I’ve developed a script that builds and pushes images to our private registry. This setup allows me to track which layers have been added or removed between builds — for example:
On a server connected to the registry, updating the image is seamless — only the new layers are pulled, which typically amounts to just a few megabytes. However, I also need to update a second server that is completely offline. Currently, the only viable method is to use docker save, which exports the entire image, often tens of gigabytes. This is extremely inefficient and impractical — unless I physically fly over with a USB stick.
What I’m looking for is a way to export only the modified layers as .tar files, and then apply them on the offline server — ideally by removing outdated layers and injecting the new ones. This would reduce the transfer size dramatically (e.g., ~20MB instead of 20GB), and make offline updates manageable.
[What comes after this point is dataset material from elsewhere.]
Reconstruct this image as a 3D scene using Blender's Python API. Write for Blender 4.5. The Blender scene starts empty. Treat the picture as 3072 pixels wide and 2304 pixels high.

From what I can tell, Docker doesn’t currently support this kind of granular layer export/import. Is there any existing tooling or roadmap feature that could help with this? Even a low-level workaround would be appreciated.
Thanks for your time — and for all the great work on Docker.strong text
Most of us are not part of the Docker team if you meant it as Docker staff, but the community can still help you with ideas. If you want to directly recommend features to Docker, you can do it in the roadmap where you can also search for existing tickets.
You would still need to pull the images once and store it in your local registry, but you would still need to access your local registry from both machines and I’m not sure how you could restrict what images the second machine can access so it doesn’t pull images that are not pulled by the first. I never had to configure it yet myself.
But you can also push the images manually to a local registry so you would push the new layers only, pull it on the second machine and retag the images if needed. Of course it still assumes your second server can at least access one local server even if not the internet.
If it is so offline that has no access to anything at all, but you can access it from the first machine, you could use the offline machine as local registry. It would still mean you store the images in a registry and also in the docker data root. It would just make things faster by dealing only with new layers.
If you want to recommend to implement a feature that allows you to use a Docker host as a registry of another, I encourage you to do it in the roadmap I linked
I went ahead and created a feature request on the Docker roadmap to suggest docker save layer / docker load layer for exporting/importing layers directly. I think it could help a lot with truly offline scenarios.
In parallel, I’ll also look into skopeo, since it seems closer to what I’m trying to achieve in the short term.